RADAMIZ IN MUSIC TO KNOW
Full interview & photos by Jaxon Buzzell.
GASP: Tell us your name and where you’re from?
RADAMIZ: My name is Radamiz and I’m from Bed-Stuy Brooklyn.
GASP: How long have you been making music and what got you started?
RADAMIZ: I’ve been making for about fifteen years now, but it feels like every six months is like the start of something new. What got me started was that there’s a process where you don’t see yourself in anything that you’re doing until eventually you do, and music was the first real concrete thing where it felt like this is a reflection of who I am and not only that but it can also sometimes take the lead in my becoming of myself. Sometimes the music is me before I am and vice versa, sometimes my life and whatever experiences I’m having is reflected in my music.
GASP: Was there a defining moment in your life where you knew this is what you wanted to do?
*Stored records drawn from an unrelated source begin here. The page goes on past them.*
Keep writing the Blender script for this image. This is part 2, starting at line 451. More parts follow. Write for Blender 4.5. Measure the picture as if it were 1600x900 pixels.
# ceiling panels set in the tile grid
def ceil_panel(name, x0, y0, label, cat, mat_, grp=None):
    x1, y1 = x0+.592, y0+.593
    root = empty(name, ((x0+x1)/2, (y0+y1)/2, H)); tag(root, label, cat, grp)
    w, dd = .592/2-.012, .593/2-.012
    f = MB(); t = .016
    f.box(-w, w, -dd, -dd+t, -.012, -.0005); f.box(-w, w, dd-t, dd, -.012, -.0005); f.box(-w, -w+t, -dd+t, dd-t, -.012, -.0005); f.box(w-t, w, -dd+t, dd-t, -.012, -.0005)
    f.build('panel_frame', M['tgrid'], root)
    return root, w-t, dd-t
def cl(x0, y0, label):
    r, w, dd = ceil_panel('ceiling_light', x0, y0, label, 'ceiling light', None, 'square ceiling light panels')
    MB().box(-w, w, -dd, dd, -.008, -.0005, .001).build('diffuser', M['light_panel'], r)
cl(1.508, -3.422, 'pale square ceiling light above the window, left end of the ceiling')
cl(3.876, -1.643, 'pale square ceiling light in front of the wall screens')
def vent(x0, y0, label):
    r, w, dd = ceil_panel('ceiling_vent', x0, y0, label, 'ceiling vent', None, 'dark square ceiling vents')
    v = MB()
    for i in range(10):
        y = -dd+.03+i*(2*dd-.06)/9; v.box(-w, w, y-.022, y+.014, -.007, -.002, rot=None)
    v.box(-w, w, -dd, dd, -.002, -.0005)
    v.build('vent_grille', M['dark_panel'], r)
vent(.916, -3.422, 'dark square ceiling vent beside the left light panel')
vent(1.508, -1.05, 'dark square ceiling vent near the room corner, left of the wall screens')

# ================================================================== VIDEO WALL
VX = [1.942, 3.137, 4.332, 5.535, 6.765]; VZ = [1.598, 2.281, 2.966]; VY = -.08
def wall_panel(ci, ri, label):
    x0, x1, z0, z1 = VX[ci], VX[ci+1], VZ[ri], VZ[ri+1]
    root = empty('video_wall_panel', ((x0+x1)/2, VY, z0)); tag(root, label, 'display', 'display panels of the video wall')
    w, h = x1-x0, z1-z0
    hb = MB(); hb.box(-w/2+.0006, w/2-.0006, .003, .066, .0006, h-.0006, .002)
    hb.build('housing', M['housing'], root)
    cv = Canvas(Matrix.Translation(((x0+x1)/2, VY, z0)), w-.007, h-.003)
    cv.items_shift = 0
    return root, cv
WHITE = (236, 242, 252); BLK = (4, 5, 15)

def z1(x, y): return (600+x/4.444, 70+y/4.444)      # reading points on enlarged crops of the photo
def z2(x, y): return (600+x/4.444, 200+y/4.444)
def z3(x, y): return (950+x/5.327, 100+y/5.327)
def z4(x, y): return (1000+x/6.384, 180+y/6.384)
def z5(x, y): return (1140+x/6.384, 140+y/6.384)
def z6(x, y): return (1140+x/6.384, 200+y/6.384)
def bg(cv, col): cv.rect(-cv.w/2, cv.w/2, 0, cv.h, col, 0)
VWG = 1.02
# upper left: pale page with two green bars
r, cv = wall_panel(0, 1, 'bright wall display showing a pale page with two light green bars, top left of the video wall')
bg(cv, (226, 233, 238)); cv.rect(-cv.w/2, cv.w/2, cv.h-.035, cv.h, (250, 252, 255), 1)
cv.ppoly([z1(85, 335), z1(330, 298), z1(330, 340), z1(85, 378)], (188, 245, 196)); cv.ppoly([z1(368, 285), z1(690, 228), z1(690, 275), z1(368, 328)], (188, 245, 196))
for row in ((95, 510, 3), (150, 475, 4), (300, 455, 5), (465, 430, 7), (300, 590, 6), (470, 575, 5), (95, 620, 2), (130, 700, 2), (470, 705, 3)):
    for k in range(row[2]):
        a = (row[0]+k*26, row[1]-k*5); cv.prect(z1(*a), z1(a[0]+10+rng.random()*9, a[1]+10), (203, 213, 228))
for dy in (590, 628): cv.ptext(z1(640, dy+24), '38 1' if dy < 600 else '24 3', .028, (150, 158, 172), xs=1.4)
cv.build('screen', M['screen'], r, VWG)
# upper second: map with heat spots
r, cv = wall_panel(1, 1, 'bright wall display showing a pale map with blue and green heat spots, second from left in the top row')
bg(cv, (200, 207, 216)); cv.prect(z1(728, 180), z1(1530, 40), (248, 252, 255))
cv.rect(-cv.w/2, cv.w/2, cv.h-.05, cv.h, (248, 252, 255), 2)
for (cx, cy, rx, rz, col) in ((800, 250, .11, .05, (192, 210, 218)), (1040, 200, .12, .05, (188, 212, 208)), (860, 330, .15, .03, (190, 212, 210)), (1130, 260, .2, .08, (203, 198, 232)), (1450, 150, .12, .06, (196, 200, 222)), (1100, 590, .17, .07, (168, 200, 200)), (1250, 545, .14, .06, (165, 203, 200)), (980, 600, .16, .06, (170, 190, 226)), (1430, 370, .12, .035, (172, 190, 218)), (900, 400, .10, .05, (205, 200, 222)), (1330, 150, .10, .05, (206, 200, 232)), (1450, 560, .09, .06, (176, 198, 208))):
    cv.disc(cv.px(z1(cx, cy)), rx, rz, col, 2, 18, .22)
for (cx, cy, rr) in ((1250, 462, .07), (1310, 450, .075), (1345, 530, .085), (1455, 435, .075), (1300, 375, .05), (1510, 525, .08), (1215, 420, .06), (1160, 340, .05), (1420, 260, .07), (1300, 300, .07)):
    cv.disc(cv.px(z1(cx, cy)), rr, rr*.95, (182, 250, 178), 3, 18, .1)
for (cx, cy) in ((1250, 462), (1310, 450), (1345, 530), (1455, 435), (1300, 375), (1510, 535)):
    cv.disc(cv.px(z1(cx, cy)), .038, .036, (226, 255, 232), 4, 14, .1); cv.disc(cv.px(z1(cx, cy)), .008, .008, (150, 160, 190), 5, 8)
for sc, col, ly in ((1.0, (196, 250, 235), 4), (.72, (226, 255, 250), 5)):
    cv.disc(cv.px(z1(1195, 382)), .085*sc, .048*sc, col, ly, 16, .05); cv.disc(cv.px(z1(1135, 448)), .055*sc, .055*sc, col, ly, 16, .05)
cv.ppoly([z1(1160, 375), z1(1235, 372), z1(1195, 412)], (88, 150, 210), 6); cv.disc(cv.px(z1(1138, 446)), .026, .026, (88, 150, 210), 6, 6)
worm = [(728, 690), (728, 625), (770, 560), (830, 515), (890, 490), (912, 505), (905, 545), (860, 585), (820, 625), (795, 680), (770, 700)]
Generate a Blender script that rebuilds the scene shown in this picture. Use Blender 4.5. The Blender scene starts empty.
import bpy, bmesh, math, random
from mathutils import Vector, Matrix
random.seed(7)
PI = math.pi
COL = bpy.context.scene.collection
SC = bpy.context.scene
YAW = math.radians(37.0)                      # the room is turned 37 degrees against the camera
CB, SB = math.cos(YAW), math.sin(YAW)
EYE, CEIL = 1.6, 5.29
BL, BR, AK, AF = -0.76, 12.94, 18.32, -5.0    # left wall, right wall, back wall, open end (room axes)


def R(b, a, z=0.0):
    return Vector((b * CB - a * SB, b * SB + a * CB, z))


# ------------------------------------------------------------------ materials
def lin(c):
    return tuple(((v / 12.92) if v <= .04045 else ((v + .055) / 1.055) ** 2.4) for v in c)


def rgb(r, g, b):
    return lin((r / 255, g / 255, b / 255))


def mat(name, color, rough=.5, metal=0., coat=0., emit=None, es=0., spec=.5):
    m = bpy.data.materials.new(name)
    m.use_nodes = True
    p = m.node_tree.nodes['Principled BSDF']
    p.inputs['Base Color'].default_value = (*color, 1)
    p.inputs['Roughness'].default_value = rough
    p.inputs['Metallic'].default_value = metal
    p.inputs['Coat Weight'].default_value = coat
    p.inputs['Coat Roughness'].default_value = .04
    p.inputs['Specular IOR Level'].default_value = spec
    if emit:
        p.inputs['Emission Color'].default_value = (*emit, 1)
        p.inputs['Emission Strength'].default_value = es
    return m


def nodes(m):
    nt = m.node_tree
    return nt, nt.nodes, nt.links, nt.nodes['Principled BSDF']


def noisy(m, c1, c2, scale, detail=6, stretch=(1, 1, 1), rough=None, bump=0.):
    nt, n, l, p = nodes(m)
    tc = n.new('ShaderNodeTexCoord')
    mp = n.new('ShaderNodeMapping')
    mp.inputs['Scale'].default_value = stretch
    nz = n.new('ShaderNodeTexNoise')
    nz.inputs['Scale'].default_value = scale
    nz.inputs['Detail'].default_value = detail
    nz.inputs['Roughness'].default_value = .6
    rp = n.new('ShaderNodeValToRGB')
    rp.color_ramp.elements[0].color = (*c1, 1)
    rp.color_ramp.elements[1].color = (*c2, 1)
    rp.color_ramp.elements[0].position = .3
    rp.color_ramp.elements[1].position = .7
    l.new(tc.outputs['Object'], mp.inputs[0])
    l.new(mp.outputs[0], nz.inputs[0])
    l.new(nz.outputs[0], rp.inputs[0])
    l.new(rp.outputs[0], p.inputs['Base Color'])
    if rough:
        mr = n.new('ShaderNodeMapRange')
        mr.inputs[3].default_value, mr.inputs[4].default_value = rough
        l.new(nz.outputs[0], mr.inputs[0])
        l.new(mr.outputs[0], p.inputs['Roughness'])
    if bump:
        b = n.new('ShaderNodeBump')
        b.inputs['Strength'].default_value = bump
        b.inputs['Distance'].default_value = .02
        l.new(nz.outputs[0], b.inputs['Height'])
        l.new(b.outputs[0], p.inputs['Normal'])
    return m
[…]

RADAMIZ: The second rhyme I wrote, because it was better than the first. The second rhyme I wrote, I was like “oh shit” that's an improvement right away.
GASP: What keeps you inspired?
RADAMIZ: I’m inspired to communicate truths and even see miscommunications to a certain extent between all races, classes, backgrounds, cities, opinions and especially opinions people feel strongly about. There is a common denominator to a certain extent that makes all of us the same and I think music simplifies and puts into accurate phrasing the complex emotions that come with just being a human and for me I’m inspired to just become the vessel for that. I’m inspired to pick up books, watch films, have conversations, heal in real time, experiment, and everything else that makes life interesting. By doing this I’ve realized I don’t have a problem with thinking out loud and thinking out loud with my music, and that creates a relationship with the people that do fuck with you where everyone knows that we’re really all in this shit together. I feel like I can just cure the world to a certain level, I can at least put some complex shit that we may all be going through into more simple words so everyone can understand it. Words are finite, words are very limited but you organize them the right way and you can really change the world.
GASP: What do you think it means to be an artist?
RADAMIZ: To be an artist is to be the most empathetic, emotionally available and reflective of the times, your peers and your city as possible. To be an artist is to honor the responsibility of pushing the planet forward. I think society on a general level prioritizes the quick buck and simple exchange of an amount of time for an amount of dollars, and yes that’s the most cookie-cutter form but the world is nothing without art. The world is nothing without architects, painters, musicians, designers, poets, philosophers, and that really emcompasses the world and what pushed the planet forward. Being an artist is having the responsibility of making life livable for everyone else.
GASP: I’ve seen you breaking the common stereotypes of what a rapper should be especially based on where you’re from. What would you say is the importance of using your identity and platform to push those barriers placed on artists and specifically rappers in today's world?
RADAMIZ: If you’re inspired by anyone or anything, what usually is one of the main ingredients is individuality. How unique your perspective is, how one of one the path you took to get there was and at the same time having a core value that speaks to the entire world like a Nike “Just Do It” or Nina Simone just unequivocally this voice of her generation. When I first started I was enamored and admiring something that was unachieveable amongst the plethora of people and ideas out there but I started to realize that these are just human beings at the end of the day just making choices. Obviously they are all blessed and talented in their own way but everyone else is too, so the deeper I tapped into what it was that I admired about the shit that I loved the more I realized that it was about embracing every aspect and component of yourself and doing it no matter what is going on in the world. For me, the byproduct of that has been people saying “you don’t look like the typical rapper” or “you don’t make music like the typical artist from Brooklyn'' and I end up breaking the mold because I embraced all the things that make me unique in the first place and the more that I continue to do that the iller I just end up being as a motherfucker on this planet.
GASP: What can we expect next from you both as a person and an artist?
RADAMIZ: Lately I’ve been working on a couple of albums, a couple of book projects, some fashion collabs, I just made a song for adidas called “Plant A Seed'' that's tapping into respecting this planet, and I’ve been working on my mixtape “Every Bad Day Has Good News”. Besides that I really just feel special right now I don’t think anything else in the world sounds or looks like what I’m doing right now, and I’m just inspired to keep doing it because I’m having fun so in a nutshell I’m just gonna keep having fun and hopefully that just ends up being some real shit because I’m enjoying where I’m at in this moment.